Not at all. You know, if you consider the impact that a rock or any hard object falling that distance is going to have, by the time it gets to the ground it’s likely moving—in that 45-foot span it’s likely moving in excess of 30 miles an hour. So picture a rock or something hitting you at the speed. Imagine the force and ask yourself, what’s that hard hat going to do[?] If the shell of the hard hat actually keeps its integrity and does its job then it’s going to distribute that load to the suspension, and that suspension delivers the load to your neck. So even if the hard hat is not physically destroyed and that rock is pushed in to you, it’s going to take all of that pressure, all of that load and all that velocity coming down and it’s going to destroy your neck. You’re still going to reasonably have a fatal injury.

Tr. 131.

 

[29] An air lance is a wand with a pipe that is attached by a hose to a high pressure air compressor. When engaged, the wand directs compressed air to a particular area. An air lance can be used to blow accumulated material away and clean a particular area. The process is akin to a power washer, but uses air instead of water. Tr. 182-83.

[30] Dreyer testified that before starting his inspection he reviewed the report for the prior inspection at the plant and discussed the report and findings with Mike Nelson, the MSHA inspector who conducted it. Tr. 124.

 

[31] Inspector Rasmussen works at MSHA’s Kent, Washington Field Office. At the time of the hearing he had worked for MSHA for three and a half years. Tr. 185. Rasmussen completed required MSHA training. He also completed an advanced accident investigation course. Tr. 185. Rasmussen testified that he has conducted hundreds of accident investigations on behalf of MSHA. Tr. 185. Prior to working for MSHA, Rasmussen was a contractor at OSHA and MSHA regulated sites, where he was primarily responsible for supervising crews and for training employees in safety and health standards. Tr. 186. Rasmussen spent ten years in this capacity. He also served in the United States Marine Corps. Tr. 186-87.

 

[32] 30 C.F.R. § 50.10, titled “Immediate Notification,” states:

   The operator shall immediately contact MSHA at once without delay and within 15 minutes at the toll-free number, 1–800–746–1553, once the operator knows or should know that an accident has occurred involving:

(a) A death of an individual at the mine;

(b) An injury of an individual at the mine which has a reasonable potential to cause death;

(c) An entrapment of an individual at the mine which has a reasonable potential to cause death; or

(d) Any other accident.

 

[33] Section 50.12 states:

Unless granted permission by a MSHA District

Manager, no operator may alter an accident site

or an accident related area until completion of

all investigations pertaining to the accident

except to the extent necessary to rescue or recover

an individual, prevent or eliminate an imminent

danger, or prevent destruction of mining

equipment.

 

[34] Gresham Transfer (“Gresham”) purchases bulk product from Ash Grove.
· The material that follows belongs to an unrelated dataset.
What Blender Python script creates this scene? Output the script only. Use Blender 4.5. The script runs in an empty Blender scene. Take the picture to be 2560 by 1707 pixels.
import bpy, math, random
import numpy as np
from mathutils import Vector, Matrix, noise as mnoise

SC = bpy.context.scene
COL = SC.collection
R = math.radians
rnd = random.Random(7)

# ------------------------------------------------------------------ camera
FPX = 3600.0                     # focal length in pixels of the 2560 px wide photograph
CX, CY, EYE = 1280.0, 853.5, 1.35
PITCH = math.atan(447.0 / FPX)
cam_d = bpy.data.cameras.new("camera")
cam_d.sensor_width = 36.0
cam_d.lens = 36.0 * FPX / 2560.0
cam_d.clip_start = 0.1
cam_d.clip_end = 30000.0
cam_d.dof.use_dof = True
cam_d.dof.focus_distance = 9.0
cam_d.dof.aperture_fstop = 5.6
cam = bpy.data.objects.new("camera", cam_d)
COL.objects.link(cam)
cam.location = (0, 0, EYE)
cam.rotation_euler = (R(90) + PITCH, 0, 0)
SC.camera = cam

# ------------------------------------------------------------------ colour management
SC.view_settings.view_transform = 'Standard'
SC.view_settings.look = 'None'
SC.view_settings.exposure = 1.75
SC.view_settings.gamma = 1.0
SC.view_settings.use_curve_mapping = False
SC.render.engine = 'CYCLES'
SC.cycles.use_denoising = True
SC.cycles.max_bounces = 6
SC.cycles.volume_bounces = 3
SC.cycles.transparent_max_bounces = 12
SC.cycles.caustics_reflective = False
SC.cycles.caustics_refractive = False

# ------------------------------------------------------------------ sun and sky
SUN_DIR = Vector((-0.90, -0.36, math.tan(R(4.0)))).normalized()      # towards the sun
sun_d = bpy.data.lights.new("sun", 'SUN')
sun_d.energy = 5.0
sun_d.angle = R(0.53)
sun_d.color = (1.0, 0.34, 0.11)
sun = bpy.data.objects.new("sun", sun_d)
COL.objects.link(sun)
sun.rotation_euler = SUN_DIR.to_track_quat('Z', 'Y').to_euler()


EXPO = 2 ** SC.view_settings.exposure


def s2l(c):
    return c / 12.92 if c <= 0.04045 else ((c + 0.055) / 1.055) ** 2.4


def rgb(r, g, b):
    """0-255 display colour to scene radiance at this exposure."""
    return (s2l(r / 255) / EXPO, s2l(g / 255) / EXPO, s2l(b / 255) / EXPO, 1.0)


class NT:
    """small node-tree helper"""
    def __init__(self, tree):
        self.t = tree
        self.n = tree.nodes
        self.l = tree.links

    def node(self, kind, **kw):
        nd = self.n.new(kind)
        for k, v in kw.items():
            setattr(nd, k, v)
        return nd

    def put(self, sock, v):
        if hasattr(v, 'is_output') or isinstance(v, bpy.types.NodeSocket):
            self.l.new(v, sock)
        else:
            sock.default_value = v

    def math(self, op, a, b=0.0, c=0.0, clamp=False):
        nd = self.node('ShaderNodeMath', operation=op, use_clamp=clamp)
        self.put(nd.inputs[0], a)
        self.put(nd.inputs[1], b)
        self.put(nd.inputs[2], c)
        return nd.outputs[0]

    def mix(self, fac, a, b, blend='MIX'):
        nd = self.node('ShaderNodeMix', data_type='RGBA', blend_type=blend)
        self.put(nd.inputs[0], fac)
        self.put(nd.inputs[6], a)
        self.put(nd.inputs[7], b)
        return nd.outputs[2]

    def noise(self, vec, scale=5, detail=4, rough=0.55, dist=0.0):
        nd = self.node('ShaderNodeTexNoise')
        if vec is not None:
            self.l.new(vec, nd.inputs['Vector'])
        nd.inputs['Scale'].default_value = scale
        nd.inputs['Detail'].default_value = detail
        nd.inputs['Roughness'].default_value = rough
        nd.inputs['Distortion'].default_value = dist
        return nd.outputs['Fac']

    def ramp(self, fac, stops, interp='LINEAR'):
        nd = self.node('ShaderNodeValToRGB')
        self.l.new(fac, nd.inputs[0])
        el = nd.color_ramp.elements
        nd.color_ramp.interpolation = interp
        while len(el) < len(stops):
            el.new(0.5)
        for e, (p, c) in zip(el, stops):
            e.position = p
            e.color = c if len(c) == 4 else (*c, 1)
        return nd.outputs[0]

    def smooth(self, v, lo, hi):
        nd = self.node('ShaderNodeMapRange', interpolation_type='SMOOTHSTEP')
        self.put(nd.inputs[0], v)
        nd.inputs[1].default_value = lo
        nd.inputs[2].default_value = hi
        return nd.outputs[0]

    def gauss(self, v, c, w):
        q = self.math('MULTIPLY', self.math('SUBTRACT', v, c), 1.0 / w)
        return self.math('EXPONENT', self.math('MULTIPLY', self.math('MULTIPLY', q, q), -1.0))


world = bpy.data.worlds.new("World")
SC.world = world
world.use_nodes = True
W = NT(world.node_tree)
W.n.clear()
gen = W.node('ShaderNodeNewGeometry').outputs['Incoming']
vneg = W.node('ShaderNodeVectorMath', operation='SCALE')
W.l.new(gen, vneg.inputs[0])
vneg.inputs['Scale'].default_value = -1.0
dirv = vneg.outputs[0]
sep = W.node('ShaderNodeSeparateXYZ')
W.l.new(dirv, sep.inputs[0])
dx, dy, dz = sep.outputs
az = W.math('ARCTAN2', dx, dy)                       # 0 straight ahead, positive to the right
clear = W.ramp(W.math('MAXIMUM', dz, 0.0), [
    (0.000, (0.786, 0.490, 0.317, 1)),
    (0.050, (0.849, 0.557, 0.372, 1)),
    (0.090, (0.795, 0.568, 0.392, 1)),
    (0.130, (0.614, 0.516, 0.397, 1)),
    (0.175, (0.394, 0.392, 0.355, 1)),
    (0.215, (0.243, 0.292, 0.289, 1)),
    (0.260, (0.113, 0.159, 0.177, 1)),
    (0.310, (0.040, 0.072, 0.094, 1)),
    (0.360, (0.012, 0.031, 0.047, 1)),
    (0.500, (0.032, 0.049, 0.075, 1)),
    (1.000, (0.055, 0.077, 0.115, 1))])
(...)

Gresham’s trucks come to the plant to pick up the material and then haul it off site. Tr. 194. Gresham’s trucks park at one of several “loadouts,” in this case Loadout Number 2, where the product is loaded. Tr. 255.

 

[35] Carey Austell has been the plant manager since September 2013. Tr. 253. Before working at the Seattle Plant Austell was a foreman at Ash Grove’s Arkansas Facility for three years. Tr. 253. Austell has worked in the cement industry since 1992. Tr. 253. He also served in the United States Marine Corps for 26 years as an infantryman in which capacity he received a significant amount of first aid training. Tr. 253-54.

 

[36] According to Ash Grove’s accident report, an Ash Grove employee reported Cory’s fall to the plant control room at 2:01 p.m. R. Ex. 1. The control room operator immediately dialed 911. R. Ex. 1. Becker, the acting safety manager, found out about the accident and arrived on the scene at 2:05 p.m. R. Ex. 1; Tr. 192-93. Austell, the production manager who had the final authority whether to make the call to MSHA, arrived to the scene of the accident at 2:07 p.m. R. Ex. 1; Tr. 261. Regardless of whether Becker and Austell knew about the accident at 2:01, 2:05, or 2:07 p.m., there was still a more than 15 minute delay in calling the MSHA hotline.

 

[37] When an injury occurs at a mine with the reasonable potential to cause death, the site of the incident is an “accident site” and the requirements of Section 50.12 are triggered. Black Beauty Coal Co., 37 FMSHRC 687, 691 (April 2015)

[38] Payment should be sent to: Mine Safety & Health Administration, U.S. Department of Labor, Payment Office, P.O. Box 790390, St. Louis, MO   63179-0390.